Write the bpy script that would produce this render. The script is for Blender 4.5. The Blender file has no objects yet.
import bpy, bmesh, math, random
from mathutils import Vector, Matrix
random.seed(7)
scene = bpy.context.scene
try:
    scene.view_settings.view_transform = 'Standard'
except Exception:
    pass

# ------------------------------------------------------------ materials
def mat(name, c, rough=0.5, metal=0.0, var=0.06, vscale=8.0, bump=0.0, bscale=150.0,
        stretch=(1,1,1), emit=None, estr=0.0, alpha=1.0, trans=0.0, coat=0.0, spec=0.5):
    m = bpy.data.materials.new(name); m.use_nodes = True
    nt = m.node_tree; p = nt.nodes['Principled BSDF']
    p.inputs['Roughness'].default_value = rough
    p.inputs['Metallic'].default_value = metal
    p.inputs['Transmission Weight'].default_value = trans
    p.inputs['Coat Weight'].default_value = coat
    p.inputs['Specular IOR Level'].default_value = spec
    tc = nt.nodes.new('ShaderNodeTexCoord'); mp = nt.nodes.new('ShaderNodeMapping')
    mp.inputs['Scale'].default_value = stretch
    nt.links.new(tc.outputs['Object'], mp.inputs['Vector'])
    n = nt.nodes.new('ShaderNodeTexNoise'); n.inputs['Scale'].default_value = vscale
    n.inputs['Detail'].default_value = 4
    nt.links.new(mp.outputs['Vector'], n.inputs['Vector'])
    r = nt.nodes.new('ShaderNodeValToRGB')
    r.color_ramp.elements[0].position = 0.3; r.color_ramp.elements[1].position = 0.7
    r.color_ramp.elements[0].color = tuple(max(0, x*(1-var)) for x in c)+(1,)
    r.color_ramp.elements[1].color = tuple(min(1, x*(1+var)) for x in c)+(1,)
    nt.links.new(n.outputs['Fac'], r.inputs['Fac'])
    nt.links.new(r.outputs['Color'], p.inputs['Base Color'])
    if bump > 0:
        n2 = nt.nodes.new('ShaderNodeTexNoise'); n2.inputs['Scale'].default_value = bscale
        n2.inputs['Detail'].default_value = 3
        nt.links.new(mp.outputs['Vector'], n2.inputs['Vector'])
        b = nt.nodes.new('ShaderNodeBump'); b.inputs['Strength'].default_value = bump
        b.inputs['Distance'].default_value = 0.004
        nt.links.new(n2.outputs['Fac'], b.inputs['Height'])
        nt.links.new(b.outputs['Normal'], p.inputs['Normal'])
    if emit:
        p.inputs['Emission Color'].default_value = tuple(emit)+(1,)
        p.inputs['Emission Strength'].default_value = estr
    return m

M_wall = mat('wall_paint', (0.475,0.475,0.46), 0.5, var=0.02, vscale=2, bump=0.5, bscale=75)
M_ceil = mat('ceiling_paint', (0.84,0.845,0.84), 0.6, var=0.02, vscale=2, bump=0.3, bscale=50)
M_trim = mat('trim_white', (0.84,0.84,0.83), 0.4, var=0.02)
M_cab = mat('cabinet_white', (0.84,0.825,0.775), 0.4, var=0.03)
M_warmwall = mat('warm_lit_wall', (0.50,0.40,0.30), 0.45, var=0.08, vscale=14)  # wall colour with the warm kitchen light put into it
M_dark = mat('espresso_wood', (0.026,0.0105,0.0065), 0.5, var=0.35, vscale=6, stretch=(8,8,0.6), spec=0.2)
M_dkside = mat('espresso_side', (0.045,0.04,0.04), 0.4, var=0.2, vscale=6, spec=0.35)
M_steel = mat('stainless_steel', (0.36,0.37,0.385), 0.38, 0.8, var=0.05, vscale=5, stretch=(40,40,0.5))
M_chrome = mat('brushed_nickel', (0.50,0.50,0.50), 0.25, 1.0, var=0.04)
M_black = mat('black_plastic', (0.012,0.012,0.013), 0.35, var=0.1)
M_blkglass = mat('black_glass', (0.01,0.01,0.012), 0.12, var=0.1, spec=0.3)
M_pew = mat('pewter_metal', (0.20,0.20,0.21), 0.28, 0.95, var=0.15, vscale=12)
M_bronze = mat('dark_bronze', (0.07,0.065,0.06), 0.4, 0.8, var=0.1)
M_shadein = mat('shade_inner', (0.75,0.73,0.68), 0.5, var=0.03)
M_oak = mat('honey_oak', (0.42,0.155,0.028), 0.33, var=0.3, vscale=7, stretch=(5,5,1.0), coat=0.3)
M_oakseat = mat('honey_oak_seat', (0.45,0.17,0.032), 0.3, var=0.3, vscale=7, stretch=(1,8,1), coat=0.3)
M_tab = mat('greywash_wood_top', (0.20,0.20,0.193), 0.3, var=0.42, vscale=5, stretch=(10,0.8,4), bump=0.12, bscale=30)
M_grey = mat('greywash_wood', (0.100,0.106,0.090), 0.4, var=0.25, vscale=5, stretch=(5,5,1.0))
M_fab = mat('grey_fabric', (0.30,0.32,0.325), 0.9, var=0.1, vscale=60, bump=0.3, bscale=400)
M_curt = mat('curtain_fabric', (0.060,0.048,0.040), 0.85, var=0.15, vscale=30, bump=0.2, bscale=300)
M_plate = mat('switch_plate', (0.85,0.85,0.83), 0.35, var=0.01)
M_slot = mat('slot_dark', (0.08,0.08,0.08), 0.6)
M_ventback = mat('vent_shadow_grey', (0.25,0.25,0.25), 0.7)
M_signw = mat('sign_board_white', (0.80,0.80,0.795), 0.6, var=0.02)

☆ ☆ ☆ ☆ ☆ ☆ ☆

**Given task**
Type out all of the material again, word for word.

**Solution for this problem**
Write the bpy script that would produce this render. The script is for Blender 4.5. The Blender file has no objects yet.
import bpy, bmesh, math, random
from mathutils import Vector, Matrix
random.seed(7)
scene = bpy.context.scene
try:
    scene.view_settings.view_transform = 'Standard'
except Exception:
    pass

# ------------------------------------------------------------ materials
def mat(name, c, rough=0.5, metal=0.0, var=0.06, vscale=8.0, bump=0.0, bscale=150.0,
        stretch=(1,1,1), emit=None, estr=0.0, alpha=1.0, trans=0.0, coat=0.0, spec=0.5):
    m = bpy.data.materials.new(name); m.use_nodes = True
    nt = m.node_tree; p = nt.nodes['Principled BSDF']
    p.inputs['Roughness'].default_value = rough
    p.inputs['Metallic'].default_value = metal
    p.inputs['Transmission Weight'].default_value = trans
    p.inputs['Coat Weight'].default_value = coat
    p.inputs['Specular IOR Level'].default_value = spec
    tc = nt.nodes.new('ShaderNodeTexCoord'); mp = nt.nodes.new('ShaderNodeMapping')
    mp.inputs['Scale'].default_value = stretch
    nt.links.new(tc.outputs['Object'], mp.inputs['Vector'])
    n = nt.nodes.new('ShaderNodeTexNoise'); n.inputs['Scale'].default_value = vscale
    n.inputs['Detail'].default_value = 4
    nt.links.new(mp.outputs['Vector'], n.inputs['Vector'])
    r = nt.nodes.new('ShaderNodeValToRGB')
    r.color_ramp.elements[0].position = 0.3; r.color_ramp.elements[1].position = 0.7
    r.color_ramp.elements[0].color = tuple(max(0, x*(1-var)) for x in c)+(1,)
    r.color_ramp.elements[1].color = tuple(min(1, x*(1+var)) for x in c)+(1,)
    nt.links.new(n.outputs['Fac'], r.inputs['Fac'])
    nt.links.new(r.outputs['Color'], p.inputs['Base Color'])
    if bump > 0:
        n2 = nt.nodes.new('ShaderNodeTexNoise'); n2.inputs['Scale'].default_value = bscale
        n2.inputs['Detail'].default_value = 3
        nt.links.new(mp.outputs['Vector'], n2.inputs['Vector'])
        b = nt.nodes.new('ShaderNodeBump'); b.inputs['Strength'].default_value = bump
        b.inputs['Distance'].default_value = 0.004
        nt.links.new(n2.outputs['Fac'], b.inputs['Height'])
        nt.links.new(b.outputs['Normal'], p.inputs['Normal'])
    if emit:
        p.inputs['Emission Color'].default_value = tuple(emit)+(1,)
        p.inputs['Emission Strength'].default_value = estr
    return m

M_wall = mat('wall_paint', (0.475,0.475,0.46), 0.5, var=0.02, vscale=2, bump=0.5, bscale=75)
M_ceil = mat('ceiling_paint', (0.84,0.845,0.84), 0.6, var=0.02, vscale=2, bump=0.3, bscale=50)
M_trim = mat('trim_white', (0.84,0.84,0.83), 0.4, var=0.02)
M_cab = mat('cabinet_white', (0.84,0.825,0.775), 0.4, var=0.03)
M_warmwall = mat('warm_lit_wall', (0.50,0.40,0.30), 0.45, var=0.08, vscale=14)  # wall colour with the warm kitchen light put into it
M_dark = mat('espresso_wood', (0.026,0.0105,0.0065), 0.5, var=0.35, vscale=6, stretch=(8,8,0.6), spec=0.2)
M_dkside = mat('espresso_side', (0.045,0.04,0.04), 0.4, var=0.2, vscale=6, spec=0.35)
M_steel = mat('stainless_steel', (0.36,0.37,0.385), 0.38, 0.8, var=0.05, vscale=5, stretch=(40,40,0.5))
M_chrome = mat('brushed_nickel', (0.50,0.50,0.50), 0.25, 1.0, var=0.04)
M_black = mat('black_plastic', (0.012,0.012,0.013), 0.35, var=0.1)
M_blkglass = mat('black_glass', (0.01,0.01,0.012), 0.12, var=0.1, spec=0.3)
M_pew = mat('pewter_metal', (0.20,0.20,0.21), 0.28, 0.95, var=0.15, vscale=12)
M_bronze = mat('dark_bronze', (0.07,0.065,0.06), 0.4, 0.8, var=0.1)
M_shadein = mat('shade_inner', (0.75,0.73,0.68), 0.5, var=0.03)
M_oak = mat('honey_oak', (0.42,0.155,0.028), 0.33, var=0.3, vscale=7, stretch=(5,5,1.0), coat=0.3)
M_oakseat = mat('honey_oak_seat', (0.45,0.17,0.032), 0.3, var=0.3, vscale=7, stretch=(1,8,1), coat=0.3)
M_tab = mat('greywash_wood_top', (0.20,0.20,0.193), 0.3, var=0.42, vscale=5, stretch=(10,0.8,4), bump=0.12, bscale=30)
M_grey = mat('greywash_wood', (0.100,0.106,0.090), 0.4, var=0.25, vscale=5, stretch=(5,5,1.0))
M_fab = mat('grey_fabric', (0.30,0.32,0.325), 0.9, var=0.1, vscale=60, bump=0.3, bscale=400)
M_curt = mat('curtain_fabric', (0.060,0.048,0.040), 0.85, var=0.15, vscale=30, bump=0.2, bscale=300)
M_plate = mat('switch_plate', (0.85,0.85,0.83), 0.35, var=0.01)
M_slot = mat('slot_dark', (0.08,0.08,0.08), 0.6)
M_ventback = mat('vent_shadow_grey', (0.25,0.25,0.25), 0.7)
M_signw = mat('sign_board_white', (0.80,0.80,0.795), 0.6, var=0.02)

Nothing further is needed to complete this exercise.